If that is the case, then at worst, there is symbiotic relationship between the cap gains rate now and the frequency with which investors sell stocks. If the cap gains rate was not the flat 15% that you get if you hold for year, I would argue that people would not sell those stocks, because it is generally believed that your personal tax rate goes down after retirement. Since the cap gains rate is now 15%, then it makes more sense to sell stocks sooner rather than later, because (a), the rule could be repealled, and (b), the liklihood that the cap gains rate will ever be less than 15% is very low.

So - in my opinion - the tax cuts did indeed result in more tax revenue, whether directly or indirectly.
I would say (similarly, just my opinion) that the additional tax revenue was more directly tied to economic and market factors that had little to do with tax policy, so there is no strong cause-effect relationship to be drawn from the decrease in tax rates and the increase in tax revenue.

We could compare the tax rates at 1999 to the tax rates at 2005, and the comparable tax revenues for the two periods, and we would assert (if applying the same theory as the premise of this thread) that the higher taxes in 1999 were responsible for the much, much higher capital gains we saw during that period.
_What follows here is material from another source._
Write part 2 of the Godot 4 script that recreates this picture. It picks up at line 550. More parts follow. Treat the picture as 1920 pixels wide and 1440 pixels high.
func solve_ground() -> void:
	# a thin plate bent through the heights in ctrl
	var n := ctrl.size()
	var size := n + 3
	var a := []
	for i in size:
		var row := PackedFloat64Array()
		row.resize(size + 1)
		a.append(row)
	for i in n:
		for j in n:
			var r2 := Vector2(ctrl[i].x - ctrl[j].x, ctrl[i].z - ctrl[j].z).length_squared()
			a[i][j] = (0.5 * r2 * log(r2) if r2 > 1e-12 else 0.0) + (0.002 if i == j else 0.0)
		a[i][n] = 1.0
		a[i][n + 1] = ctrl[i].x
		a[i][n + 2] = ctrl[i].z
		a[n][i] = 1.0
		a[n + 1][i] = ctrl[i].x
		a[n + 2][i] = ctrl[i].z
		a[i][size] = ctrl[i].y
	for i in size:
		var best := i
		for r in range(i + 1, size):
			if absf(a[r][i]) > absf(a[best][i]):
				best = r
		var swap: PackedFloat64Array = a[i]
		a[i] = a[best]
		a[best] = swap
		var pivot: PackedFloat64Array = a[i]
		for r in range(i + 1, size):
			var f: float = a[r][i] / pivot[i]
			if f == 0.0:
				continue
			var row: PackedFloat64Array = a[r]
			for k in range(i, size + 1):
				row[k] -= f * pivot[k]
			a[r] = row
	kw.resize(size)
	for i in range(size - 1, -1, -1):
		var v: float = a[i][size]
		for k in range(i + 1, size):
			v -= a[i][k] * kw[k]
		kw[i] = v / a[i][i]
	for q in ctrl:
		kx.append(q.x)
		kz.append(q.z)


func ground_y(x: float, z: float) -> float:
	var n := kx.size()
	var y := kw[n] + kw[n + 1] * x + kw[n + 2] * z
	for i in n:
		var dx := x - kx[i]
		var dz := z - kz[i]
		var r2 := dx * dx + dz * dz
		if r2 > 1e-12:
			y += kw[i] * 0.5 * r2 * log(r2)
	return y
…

As we know, that's not a true statement, either.

If we wanted to do a meaningful analysis of the impact of capital gains rates on the net impact on the capital gains and net tax revenues, we need to incorporate a lot more data points than two tax years ... especially when one of the tax years (2002) was at the tail-end of one of the worst market meltodowns in our history.

I do like your ideas about the market psychology of the tax cuts and what impact they may have had in pushing people's decision-making process. There may well be a lot of that thinking going on as well. But in general, going back to the implosion of the market, I think a lot of people are also much quicker to cash out these days when they have a nice gain as opposed to "waiting until the stock hits 100" like we used to. Losing lots of paper gains has made for a lot of gun-shy investors -- me among them.